The category level also contains a set of directories. Names for these directories are provided in the field OSNames in class CategoryId. These constants are listed in the right column of Table 1-1. Each directory at this level contains a category.dat file. The category.dat file stores a list of the materials found one level below in the tree. The category directories also contain the file chart.dat. This file provides the nucleus chart for the category.
The material level corresponds to the last set of directories. The names for these directories are accessed via the field materialsStrings in class MaterialId. The directory name is constructed from the symbol name and the Z value. The symbol and long names for the materials are maintained externally in the file materials.properties.
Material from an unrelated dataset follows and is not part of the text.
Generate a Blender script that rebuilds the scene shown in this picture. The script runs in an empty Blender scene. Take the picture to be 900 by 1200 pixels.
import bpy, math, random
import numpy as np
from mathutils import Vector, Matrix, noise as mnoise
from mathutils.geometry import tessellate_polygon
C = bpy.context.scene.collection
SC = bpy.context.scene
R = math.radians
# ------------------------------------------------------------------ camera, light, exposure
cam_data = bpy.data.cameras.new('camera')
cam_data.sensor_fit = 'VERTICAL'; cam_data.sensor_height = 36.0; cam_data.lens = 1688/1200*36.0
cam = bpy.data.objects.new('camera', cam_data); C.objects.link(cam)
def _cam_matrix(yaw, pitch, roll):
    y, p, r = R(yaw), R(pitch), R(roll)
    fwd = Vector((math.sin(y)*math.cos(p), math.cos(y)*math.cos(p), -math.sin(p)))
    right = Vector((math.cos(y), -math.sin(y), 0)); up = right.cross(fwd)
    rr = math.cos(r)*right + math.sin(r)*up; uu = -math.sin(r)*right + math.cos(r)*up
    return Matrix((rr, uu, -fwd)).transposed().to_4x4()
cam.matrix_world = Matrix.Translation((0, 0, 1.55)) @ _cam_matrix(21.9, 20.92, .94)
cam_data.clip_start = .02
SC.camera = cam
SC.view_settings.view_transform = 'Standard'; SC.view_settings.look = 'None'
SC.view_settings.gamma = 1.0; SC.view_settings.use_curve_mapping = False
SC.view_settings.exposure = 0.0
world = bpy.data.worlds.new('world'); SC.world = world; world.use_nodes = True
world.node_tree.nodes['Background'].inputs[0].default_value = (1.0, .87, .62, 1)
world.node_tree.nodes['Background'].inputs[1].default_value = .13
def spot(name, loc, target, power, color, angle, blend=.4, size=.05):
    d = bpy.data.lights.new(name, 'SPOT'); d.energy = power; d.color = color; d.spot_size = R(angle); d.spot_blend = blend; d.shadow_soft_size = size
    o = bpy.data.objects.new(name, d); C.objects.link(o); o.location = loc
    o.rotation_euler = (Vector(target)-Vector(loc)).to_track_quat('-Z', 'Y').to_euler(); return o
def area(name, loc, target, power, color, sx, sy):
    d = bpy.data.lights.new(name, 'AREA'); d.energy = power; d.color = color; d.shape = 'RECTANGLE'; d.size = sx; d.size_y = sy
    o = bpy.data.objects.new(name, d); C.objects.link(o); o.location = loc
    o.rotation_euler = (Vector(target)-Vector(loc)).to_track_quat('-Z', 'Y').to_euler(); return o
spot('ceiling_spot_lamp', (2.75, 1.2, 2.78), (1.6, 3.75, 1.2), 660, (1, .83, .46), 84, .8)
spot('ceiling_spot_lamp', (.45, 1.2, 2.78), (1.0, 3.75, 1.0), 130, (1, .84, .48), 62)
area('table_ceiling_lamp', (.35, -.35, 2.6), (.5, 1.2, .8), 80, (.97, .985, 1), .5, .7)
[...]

These directories may have the names: Ac209, Ag106, Ag107, and B11. Under each category node, there may be many materials. Each material directory contains the files that store reactions for ENDF format and works for EXFOR format.
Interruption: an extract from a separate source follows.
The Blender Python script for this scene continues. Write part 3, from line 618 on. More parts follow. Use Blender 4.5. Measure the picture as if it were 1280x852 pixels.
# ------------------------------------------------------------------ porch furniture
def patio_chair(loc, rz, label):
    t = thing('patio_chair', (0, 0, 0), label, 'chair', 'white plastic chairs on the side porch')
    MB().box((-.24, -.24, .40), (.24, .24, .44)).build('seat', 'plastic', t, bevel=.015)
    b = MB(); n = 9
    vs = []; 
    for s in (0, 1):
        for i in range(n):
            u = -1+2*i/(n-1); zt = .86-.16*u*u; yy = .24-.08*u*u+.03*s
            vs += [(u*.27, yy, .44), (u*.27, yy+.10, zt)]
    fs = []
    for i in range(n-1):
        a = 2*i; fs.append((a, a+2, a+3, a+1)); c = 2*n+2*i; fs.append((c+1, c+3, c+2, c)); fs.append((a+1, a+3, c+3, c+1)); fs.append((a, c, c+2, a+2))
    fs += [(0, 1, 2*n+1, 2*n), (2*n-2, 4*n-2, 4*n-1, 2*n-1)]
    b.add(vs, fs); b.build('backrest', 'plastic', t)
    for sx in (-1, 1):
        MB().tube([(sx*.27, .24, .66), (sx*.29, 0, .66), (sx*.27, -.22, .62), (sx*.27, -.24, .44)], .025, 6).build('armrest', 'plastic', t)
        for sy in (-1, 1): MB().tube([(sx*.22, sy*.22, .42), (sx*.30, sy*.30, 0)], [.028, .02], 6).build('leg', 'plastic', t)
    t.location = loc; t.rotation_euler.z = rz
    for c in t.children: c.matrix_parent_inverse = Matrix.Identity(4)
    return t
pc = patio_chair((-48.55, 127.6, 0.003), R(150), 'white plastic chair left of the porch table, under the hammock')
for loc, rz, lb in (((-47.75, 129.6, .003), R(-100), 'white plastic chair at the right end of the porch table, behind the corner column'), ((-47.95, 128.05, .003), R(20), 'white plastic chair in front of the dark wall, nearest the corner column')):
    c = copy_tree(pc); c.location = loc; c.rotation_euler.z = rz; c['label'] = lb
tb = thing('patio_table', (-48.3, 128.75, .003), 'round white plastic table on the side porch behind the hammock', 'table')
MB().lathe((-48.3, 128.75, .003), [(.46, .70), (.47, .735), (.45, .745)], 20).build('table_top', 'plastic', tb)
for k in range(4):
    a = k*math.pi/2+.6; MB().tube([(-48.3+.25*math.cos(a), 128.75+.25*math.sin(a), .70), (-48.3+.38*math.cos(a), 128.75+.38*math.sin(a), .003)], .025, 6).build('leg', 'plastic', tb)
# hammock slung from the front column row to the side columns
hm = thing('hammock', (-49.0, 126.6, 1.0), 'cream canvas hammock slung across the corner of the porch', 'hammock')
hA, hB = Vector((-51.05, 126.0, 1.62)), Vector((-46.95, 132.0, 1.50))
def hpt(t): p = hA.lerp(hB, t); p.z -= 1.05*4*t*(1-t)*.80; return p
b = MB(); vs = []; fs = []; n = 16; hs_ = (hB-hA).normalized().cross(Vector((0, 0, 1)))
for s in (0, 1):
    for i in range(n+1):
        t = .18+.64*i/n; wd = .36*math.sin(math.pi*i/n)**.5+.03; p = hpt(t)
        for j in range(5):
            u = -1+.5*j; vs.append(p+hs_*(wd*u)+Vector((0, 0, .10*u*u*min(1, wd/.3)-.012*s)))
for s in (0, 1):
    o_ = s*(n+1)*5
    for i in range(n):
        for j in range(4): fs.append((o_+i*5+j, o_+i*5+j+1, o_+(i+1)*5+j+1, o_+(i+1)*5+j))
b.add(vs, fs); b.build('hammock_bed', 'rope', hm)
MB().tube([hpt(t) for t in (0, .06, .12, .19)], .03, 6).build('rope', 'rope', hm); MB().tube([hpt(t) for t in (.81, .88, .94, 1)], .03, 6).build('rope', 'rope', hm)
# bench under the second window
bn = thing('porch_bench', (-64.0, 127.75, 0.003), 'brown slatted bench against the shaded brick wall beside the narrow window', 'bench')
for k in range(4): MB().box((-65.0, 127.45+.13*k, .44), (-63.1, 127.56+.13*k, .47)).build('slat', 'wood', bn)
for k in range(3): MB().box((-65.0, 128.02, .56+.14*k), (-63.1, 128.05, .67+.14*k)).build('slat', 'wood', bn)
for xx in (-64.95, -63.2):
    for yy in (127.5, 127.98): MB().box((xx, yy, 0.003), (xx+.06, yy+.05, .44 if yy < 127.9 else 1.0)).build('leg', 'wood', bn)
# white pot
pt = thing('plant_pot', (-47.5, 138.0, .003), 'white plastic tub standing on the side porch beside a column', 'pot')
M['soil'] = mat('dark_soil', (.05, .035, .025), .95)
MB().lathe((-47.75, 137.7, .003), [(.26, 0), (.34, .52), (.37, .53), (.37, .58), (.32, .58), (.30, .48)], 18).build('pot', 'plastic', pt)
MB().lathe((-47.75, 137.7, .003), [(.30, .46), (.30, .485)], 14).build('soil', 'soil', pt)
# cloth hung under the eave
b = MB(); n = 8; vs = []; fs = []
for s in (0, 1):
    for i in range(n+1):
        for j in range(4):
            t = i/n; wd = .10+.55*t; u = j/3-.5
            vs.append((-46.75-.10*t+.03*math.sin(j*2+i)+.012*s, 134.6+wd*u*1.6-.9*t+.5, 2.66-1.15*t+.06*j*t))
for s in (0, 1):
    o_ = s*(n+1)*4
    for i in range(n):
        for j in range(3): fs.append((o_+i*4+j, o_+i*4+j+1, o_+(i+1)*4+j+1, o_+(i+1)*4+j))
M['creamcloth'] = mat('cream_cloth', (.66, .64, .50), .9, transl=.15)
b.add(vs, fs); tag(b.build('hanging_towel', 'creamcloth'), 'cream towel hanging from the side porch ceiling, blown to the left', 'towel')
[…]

This is the sixth and final level of the Janis database tree. At this level, there are only files. The files are named by the method getOSName in class DataBlockId. Table 1-4 provides the list of possible file names. Several files including decay, general, and resonances, MT102, datablocks.dat, and metablocks.dat exist at the datablock level. These files contain reactions for ENDF format or works for EXFOR format.
|
Subclasses of DataBlockId |
File Names |
|
MaterialDatablockId |
general |
|
resonances |
|
|
decay |
|
|
fission |
|
|
nubase |
|
|
DilutionId |
Sigma<X> |
|
EXFORWorkId |
WS<X> |
|
ReactionId |
MT<X> |
|
|
datablocks.dat |
|
|
metablocks.dat |
Table 1-4. List of available file names at the datablock level. <X> denotes a number provided by Janis.
To reduce the amount of disk space used by a Janis database, the level and datablock files, as well as the search indexes (i.e. EXFOR, Decay Lines, and Resonances) are individually zipped by the Java classes, java.util.zip.ZipInputStream and java.util.zip.ZipOutputStream. Class ZipInputStream implements an input stream filter for reading files in the ZIP file format. Class ZipOutputStream provides an output stream filter for writing files in the ZIP file format. The files at higher levels in the database tree are not zipped because the reduction in disk space is insignificant.
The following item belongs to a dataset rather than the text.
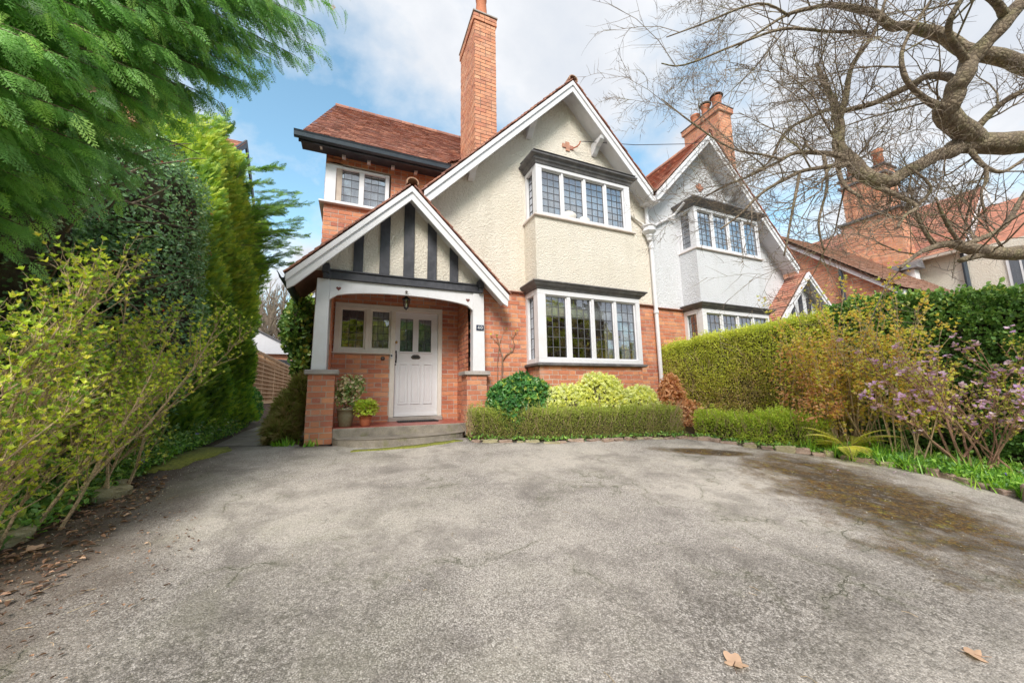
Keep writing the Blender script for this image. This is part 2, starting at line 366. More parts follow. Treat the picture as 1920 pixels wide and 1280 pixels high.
def poly_sheet(name,outline,m,step,lift,kind='structure',zf=None,skirt=.08):
    """fills an outline with a fine grid clipped to it (bmesh), following the ground"""
    import bmesh
    bm=bmesh.new(); vs=[bm.verts.new((x,y,0)) for x,y in outline]; bm.faces.new(vs)
    xs=[p[0] for p in outline]; ys=[p[1] for p in outline]
    v=min(xs)+step
    while v<max(xs):
        bmesh.ops.bisect_plane(bm,geom=bm.verts[:]+bm.edges[:]+bm.faces[:],plane_co=(v,0,0),plane_no=(1,0,0)); v+=step
    v=min(ys)+step
    while v<max(ys):
        bmesh.ops.bisect_plane(bm,geom=bm.verts[:]+bm.edges[:]+bm.faces[:],plane_co=(0,v,0),plane_no=(0,1,0)); v+=step
    for w in bm.verts: w.co.z=(zf(w.co.x,w.co.y) if zf else gz(w.co.x,w.co.y))+lift
    bm.normal_update()
    for f in bm.faces:
        if f.normal.z<0: f.normal_flip()
    ext=bmesh.ops.extrude_edge_only(bm,edges=[e for e in bm.edges if e.is_boundary])
    for g in ext['geom']:
        if isinstance(g,bmesh.types.BMVert): g.co.z-=skirt
    bmesh.ops.recalc_face_normals(bm,faces=bm.faces)
    me=bpy.data.meshes.new(name); bm.to_mesh(me); bm.free(); me.polygons.foreach_set('use_smooth',[True]*len(me.polygons))
    o=link(name,me,m); tag(o,kind=kind); return o
def wob(a,b,n,amp,seed):
    r=random.Random(seed); out=[]
    for i in range(n):
        f=i/n; out.append((a[0]+(b[0]-a[0])*f+r.uniform(-amp,amp),a[1]+(b[1]-a[1])*f+r.uniform(-amp,amp)))
    return out
DRIVE=[(5.75,.6),(5.75,1.1),(5.95,1.6),(6.12,1.95),(6.17,2.38),(5.95,3.0),(5.6,3.5),(5.36,3.85),(5.2,4.3),(4.95,4.58),(4.2,4.72),(3.5,4.78),(2.73,4.9),(2.1,5.08),(1.62,5.3),(1.60,5.62),(-.22,5.62),(-.3,5.72),(-.62,5.72),(-.66,6.0),(-1.75,6.5)]+wob((-1.78,6.3),(-1.82,3.9),12,.05,4)+wob((-1.85,3.8),(-2.3,1.5),8,.05,5)+[(-2.6,-1),(-2.7,-9),(7,-9),(6.2,-3)]
poly_sheet('driveway',DRIVE,M['tarmac'],.25,0.0)
def mk_path():
    t=NT('side_path_concrete'); n=t.noise(5,6,.7); n2=t.noise(70,4,.7)
    c=t.ramp(n,(.3,(.20,.17,.14)),(.6,(.36,.32,.27)),(.8,(.44,.36,.30))); c=t.mix(t.ramp(n2,(.5,0.0),(.7,.5)),c,(.12,.10,.07)); c=t.mix(t.ramp(t.noise(2.5,5,.7),(.55,0.0),(.7,.6)),c,(.17,.17,.05))
    return t.fin(c,.9,t.bump(n2,.006))
M['path']=mk_path()
poly_sheet('side_path',[(-.68,6.02),(-.62,8),(-.95,12),(-1.2,24),(-2.55,24),(-2.5,14),(-2.2,11),(-1.9,8),(-1.78,6.52)],M['path'],.5,-.012)
# moss strip on the left edge of the driveway and below the step
def blob_outline(pts,n=6,amp=.04,seed=1):
    out=[]; 
    for i in range(len(pts)): out+=wob(pts[i],pts[(i+1)%len(pts)],n,amp,seed+i)
    return out
tag(poly_sheet('moss_patch',blob_outline([(-1.85,4.85),(-1.60,5.0),(-1.38,5.7),(-1.55,6.2),(-1.85,6.3)],6,.05,3),M['moss'],.3,.010,'stuff',skirt=.02),'yellow green moss growing along the driveway edge by the left bed')
tag(poly_sheet('moss_fringe',blob_outline([(.0,5.14),(.8,5.13),(1.5,5.33),(1.4,5.42),(.8,5.24),(.05,5.2)],6,.02,9),M['moss'],.3,.012,'stuff',skirt=.02),'thin mossy line at the foot of the curved doorstep')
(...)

The Janis database is ultimately a way of organizing the actual data (e.g. reactions, works, etc). Since the size and number of reactions vary greatly, several approaches for storing and accessing the data were evaluated.
In one approach, each reaction (i.e. datablock) is stored individually as a file. The time to access the data remotely, via an URL, is reduced because Janis downloads only the reactions selected by the user. The disadvantage of this approach is that when extremely large numbers of files are needed, the user must request each file individually. In the case of EXFOR, the works have different sizes: some contain several thousand points, while others contain a single point. As a result, some works are several megabytes while most are only a few bytes. Maintaining files for each reaction or works also uses more disk space as is the case with FAT16 partitions.
Another approach is to store all the reactions or works for a material in a single file. The advantage of this approach is that less disk space is used. The drawback is that the time for accessing the database remotely increases substantially.
A compromise between the two approaches was developed. The largest datablocks are stored individually, one per file. The smallest datablocks are stored in a single file called a metablock.